Asylum hotel hysteria

Immigration issues are difficult to handle and finding an effective
way of coping with thousands of asylum seekers is a challenging
task. But the muddled approach adopted by the home secretary this
week has aggravated these difficulties. David Blunkett has accused
the immigration and nationality directorate of being incompetent
over plans to use a hotel in Sittingbourne, Kent, to house newly
arrived asylum seekers. The local MP was not informed and the local
council, Swale, was ignored when it raised concerns about the
security arrangements concerning the hotel.

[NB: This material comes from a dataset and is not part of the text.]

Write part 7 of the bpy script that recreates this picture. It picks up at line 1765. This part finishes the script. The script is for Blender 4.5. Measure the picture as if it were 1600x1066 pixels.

Blunkett has ordered a review of the performance of the National
Asylum Support Service, which has been beset with problems
especially since it announced that asylum seekers would be
dispersed around the country.

In Kent, where the council has responsibility for looking after
2,400 unaccompanied children and 4,000 families, the problem is
acute and the burden on its budgets massive. The local authority
was told the dispersal scheme would ease the problems, but that has
not materialised, and social services director Peter Gilroy is
right to be sceptical when he is told the new centre in
Sittingbourne will be temporary.

Plans for new reception centres in different parts of the country
have run into the sand in the face of fierce opposition from
neighbouring communities, and the hotel plan appears to be a panic
measure.

This crisis is made much worse by a media campaign against asylum
seekers, with the Daily Mail especially culpable. This has
fuelled hostility towards “foreigners who are all terrorists”. The
charges against an asylum seeker for the murder of policeman
Stephen Oake in Manchester seems to have taken the hatred, and it
is that, to a new level.

The government could do much more to help. Instead of trying to
please the Daily Mail readership by taking a hard line
against asylum seekers, ministers could help by putting over a
balanced view. Communities need to be shown that the overwhelming
majority of asylum seekers are not here to cause trouble but
because they want a better life. Can we blame them for that?